**WHAT TO DO**
Below is a listing; write it out exactly and drop any images from it.

**INFORMATION PROVIDED**
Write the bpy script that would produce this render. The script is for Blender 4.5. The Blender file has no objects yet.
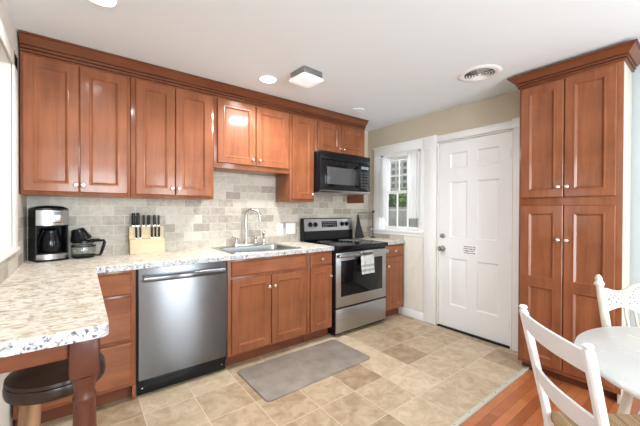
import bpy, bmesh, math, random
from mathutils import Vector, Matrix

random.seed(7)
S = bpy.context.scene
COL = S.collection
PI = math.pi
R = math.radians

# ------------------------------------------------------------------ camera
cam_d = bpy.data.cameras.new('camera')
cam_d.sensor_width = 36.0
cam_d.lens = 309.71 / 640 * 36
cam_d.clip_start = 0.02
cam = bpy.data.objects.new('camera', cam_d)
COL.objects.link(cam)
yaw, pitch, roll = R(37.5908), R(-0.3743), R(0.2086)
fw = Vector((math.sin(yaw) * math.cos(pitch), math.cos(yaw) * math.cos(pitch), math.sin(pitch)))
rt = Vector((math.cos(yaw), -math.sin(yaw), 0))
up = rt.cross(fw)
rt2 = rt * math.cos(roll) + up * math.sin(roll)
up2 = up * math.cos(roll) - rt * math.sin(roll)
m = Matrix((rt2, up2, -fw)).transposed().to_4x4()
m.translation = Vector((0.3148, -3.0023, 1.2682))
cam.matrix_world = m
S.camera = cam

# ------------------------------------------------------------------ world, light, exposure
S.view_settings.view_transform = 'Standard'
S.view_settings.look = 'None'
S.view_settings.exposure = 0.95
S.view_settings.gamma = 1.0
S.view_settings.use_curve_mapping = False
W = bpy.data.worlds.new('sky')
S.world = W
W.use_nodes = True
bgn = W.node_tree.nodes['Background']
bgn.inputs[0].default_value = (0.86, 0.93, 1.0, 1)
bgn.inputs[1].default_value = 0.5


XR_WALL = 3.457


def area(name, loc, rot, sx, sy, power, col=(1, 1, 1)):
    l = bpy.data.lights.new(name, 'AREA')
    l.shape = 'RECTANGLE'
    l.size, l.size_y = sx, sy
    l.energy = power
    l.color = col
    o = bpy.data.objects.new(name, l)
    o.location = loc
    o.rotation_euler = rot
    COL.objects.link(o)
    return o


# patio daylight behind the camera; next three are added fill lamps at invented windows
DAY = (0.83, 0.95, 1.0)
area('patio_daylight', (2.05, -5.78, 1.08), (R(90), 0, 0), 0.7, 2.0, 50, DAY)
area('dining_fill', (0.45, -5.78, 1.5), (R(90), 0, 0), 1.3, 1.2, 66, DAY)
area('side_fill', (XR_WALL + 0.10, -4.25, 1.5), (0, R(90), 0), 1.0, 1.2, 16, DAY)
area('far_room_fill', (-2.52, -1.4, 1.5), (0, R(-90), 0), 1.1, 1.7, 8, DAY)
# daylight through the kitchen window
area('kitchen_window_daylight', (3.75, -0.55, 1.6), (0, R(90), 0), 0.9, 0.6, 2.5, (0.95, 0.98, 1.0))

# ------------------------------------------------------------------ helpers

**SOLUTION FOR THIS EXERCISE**
Write the bpy script that would produce this render. The script is for Blender 4.5. The Blender file has no objects yet.
import bpy, bmesh, math, random
from mathutils import Vector, Matrix

random.seed(7)
S = bpy.context.scene
COL = S.collection
PI = math.pi
R = math.radians

# ------------------------------------------------------------------ camera
cam_d = bpy.data.cameras.new('camera')
cam_d.sensor_width = 36.0
cam_d.lens = 309.71 / 640 * 36
cam_d.clip_start = 0.02
cam = bpy.data.objects.new('camera', cam_d)
COL.objects.link(cam)
yaw, pitch, roll = R(37.5908), R(-0.3743), R(0.2086)
fw = Vector((math.sin(yaw) * math.cos(pitch), math.cos(yaw) * math.cos(pitch), math.sin(pitch)))
rt = Vector((math.cos(yaw), -math.sin(yaw), 0))
up = rt.cross(fw)
rt2 = rt * math.cos(roll) + up * math.sin(roll)
up2 = up * math.cos(roll) - rt * math.sin(roll)
m = Matrix((rt2, up2, -fw)).transposed().to_4x4()
m.translation = Vector((0.3148, -3.0023, 1.2682))
cam.matrix_world = m
S.camera = cam

# ------------------------------------------------------------------ world, light, exposure
S.view_settings.view_transform = 'Standard'
S.view_settings.look = 'None'
S.view_settings.exposure = 0.95
S.view_settings.gamma = 1.0
S.view_settings.use_curve_mapping = False
W = bpy.data.worlds.new('sky')
S.world = W
W.use_nodes = True
bgn = W.node_tree.nodes['Background']
bgn.inputs[0].default_value = (0.86, 0.93, 1.0, 1)
bgn.inputs[1].default_value = 0.5


XR_WALL = 3.457


def area(name, loc, rot, sx, sy, power, col=(1, 1, 1)):
    l = bpy.data.lights.new(name, 'AREA')
    l.shape = 'RECTANGLE'
    l.size, l.size_y = sx, sy
    l.energy = power
    l.color = col
    o = bpy.data.objects.new(name, l)
    o.location = loc
    o.rotation_euler = rot
    COL.objects.link(o)
    return o


# patio daylight behind the camera; next three are added fill lamps at invented windows
DAY = (0.83, 0.95, 1.0)
area('patio_daylight', (2.05, -5.78, 1.08), (R(90), 0, 0), 0.7, 2.0, 50, DAY)
area('dining_fill', (0.45, -5.78, 1.5), (R(90), 0, 0), 1.3, 1.2, 66, DAY)
area('side_fill', (XR_WALL + 0.10, -4.25, 1.5), (0, R(90), 0), 1.0, 1.2, 16, DAY)
area('far_room_fill', (-2.52, -1.4, 1.5), (0, R(-90), 0), 1.1, 1.7, 8, DAY)
# daylight through the kitchen window
area('kitchen_window_daylight', (3.75, -0.55, 1.6), (0, R(90), 0), 0.9, 0.6, 2.5, (0.95, 0.98, 1.0))

# ------------------------------------------------------------------ helpers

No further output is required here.